“En Cataluña hoy se juega nada menos que el futuro de la Unión Europea”. Tan contundente afirmación no es de cualquiera: la ha escrito Joschka Fischer, el que fuera Ministro de Relaciones Exteriores y vicecanciller de Alemania y hoy tiene bien ganada fama de analista internacional. Sin rodeos, expresa lo que unos y otros líderes europeos vienen repitiendo desde hace semanas. La entrega de los premios Princesa de Asturias (¡impagable servicio a España!) el pasado 20 de octubre en Oviedo les deparó a los máximos responsables del Consejo, de la Comisión y del Parlamento europeo una ocasión solemne para hacerlo al recoger el premio de la Concordia, y ninguno de los tres —Tusk, Juncker y Tajani— desaprovechó la ocasión, pronunciándose, cada uno a su manera, en contra de la pretensión secesionista en Cataluña. Razones de conveniencia, de convicción y de consecuencia se suman para esa firme oposición.
Por conveniencia, con objeto de evitar el “efecto dominó”. No solo en Padania o Córcega, en Gales o Bretaña, en Escocia o en Alto Adige: según un recuento autorizado, hasta en 21 regiones europeas hay movimientos independentistas organizados.
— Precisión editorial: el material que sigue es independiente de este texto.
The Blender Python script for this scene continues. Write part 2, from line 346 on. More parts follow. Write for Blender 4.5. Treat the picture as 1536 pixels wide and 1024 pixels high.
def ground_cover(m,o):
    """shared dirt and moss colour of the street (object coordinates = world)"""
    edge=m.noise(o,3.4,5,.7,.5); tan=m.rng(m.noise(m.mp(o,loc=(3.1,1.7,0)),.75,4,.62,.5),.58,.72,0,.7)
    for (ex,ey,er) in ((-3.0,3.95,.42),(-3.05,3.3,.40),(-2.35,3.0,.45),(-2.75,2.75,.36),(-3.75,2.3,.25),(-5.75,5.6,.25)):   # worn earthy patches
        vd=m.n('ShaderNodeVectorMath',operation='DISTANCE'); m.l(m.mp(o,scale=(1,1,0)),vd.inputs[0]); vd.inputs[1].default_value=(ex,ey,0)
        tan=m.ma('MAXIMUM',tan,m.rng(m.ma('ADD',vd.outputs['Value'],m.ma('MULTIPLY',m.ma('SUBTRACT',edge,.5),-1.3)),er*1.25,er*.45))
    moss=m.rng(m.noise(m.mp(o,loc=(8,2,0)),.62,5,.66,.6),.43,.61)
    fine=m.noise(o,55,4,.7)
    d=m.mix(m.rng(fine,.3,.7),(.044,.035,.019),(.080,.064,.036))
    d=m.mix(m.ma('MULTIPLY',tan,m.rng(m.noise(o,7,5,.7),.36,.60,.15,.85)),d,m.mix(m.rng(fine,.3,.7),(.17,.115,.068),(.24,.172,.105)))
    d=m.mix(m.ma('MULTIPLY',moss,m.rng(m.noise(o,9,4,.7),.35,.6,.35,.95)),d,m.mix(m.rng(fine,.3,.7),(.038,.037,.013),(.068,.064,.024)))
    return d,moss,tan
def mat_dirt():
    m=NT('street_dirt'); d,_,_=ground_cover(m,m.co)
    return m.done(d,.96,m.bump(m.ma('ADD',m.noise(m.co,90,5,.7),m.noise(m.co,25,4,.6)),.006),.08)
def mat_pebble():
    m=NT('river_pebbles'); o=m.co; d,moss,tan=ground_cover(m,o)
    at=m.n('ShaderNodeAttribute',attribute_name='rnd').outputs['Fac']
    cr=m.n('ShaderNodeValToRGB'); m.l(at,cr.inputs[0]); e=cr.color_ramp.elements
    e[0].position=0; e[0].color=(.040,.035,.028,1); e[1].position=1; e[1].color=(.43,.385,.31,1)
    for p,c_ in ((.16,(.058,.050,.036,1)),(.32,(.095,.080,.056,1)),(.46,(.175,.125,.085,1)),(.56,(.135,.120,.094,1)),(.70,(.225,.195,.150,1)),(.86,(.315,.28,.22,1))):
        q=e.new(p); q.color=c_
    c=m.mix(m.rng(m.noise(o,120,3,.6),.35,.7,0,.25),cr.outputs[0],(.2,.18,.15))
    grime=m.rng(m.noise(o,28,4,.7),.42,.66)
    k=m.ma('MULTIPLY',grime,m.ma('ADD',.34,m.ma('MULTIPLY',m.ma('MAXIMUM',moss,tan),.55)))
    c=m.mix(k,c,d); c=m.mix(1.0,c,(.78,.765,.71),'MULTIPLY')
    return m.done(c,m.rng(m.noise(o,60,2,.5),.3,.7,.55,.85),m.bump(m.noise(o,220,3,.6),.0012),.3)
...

De ahí la trascendencia de lo que se dirime en Cataluña, probablemente el caso con potencial mayor de proyección internacional: sin duda, una “amenaza más letal” que el Brexit para la UE.
Por convicción, en la medida en que la secesión socava —“traiciona”, se ha dicho— los ideales de solidaridad e integración humana sobre los que se fundamenta el proyecto común. Este se diseñó para trascender el sistema de rivalidades nacionales que tan trágico balance deparó al continente en la primera mitad del siglo XX; y luego se ha ido materializando con el mantenido propósito de superar tanto las pulsiones agresivas como las limitaciones de las naciones-Estado, salvando divisiones históricas y asegurando paz y estabilidad. La UE no puede permitir la fragmentación de sus miembros, “porque estos componen los cimientos mismos sobre los que está formada”, concluye también Fischer.
Por consecuencia, finalmente. No solo porque el gran tamaño de otros actores globales (China e India, por lo pronto, además de Estados Unidos) hace más perentoria una mayor integración a escala europea; también porque los retos hoy planteados exigen relaciones intracomunitarias más sólidas. Con fronteras exteriores vulnerables —las que limitan con Rusia—, con el problema de la seguridad interior provocada por el terrorismo, con los altos niveles de coordinación necesarios para dar una solución satisfactoria a la inmigración masiva, no cabe otra opción que la de reforzar las relaciones intergubernamentales. Tanto la Europa de la Defensa como la Europa Social así lo reclaman. De la misma forma que una efectiva mayor unión es condición necesaria para alcanzar los objetivos que requiere la gobernanza económica del conjunto: completar la Unión Bancaria (con el fondo común de garantía de depósitos y el fondo de resolución de bancos), la armonización fiscal, el superministerio de Finanzas y el Presupuesto europeo… Todo se alinea en el sentido opuesto a la desmembración de quienes hoy comparten el proyecto común.
Europa, en suma, tiene fundadas razones para apoyar el orden constitucional de la democracia española.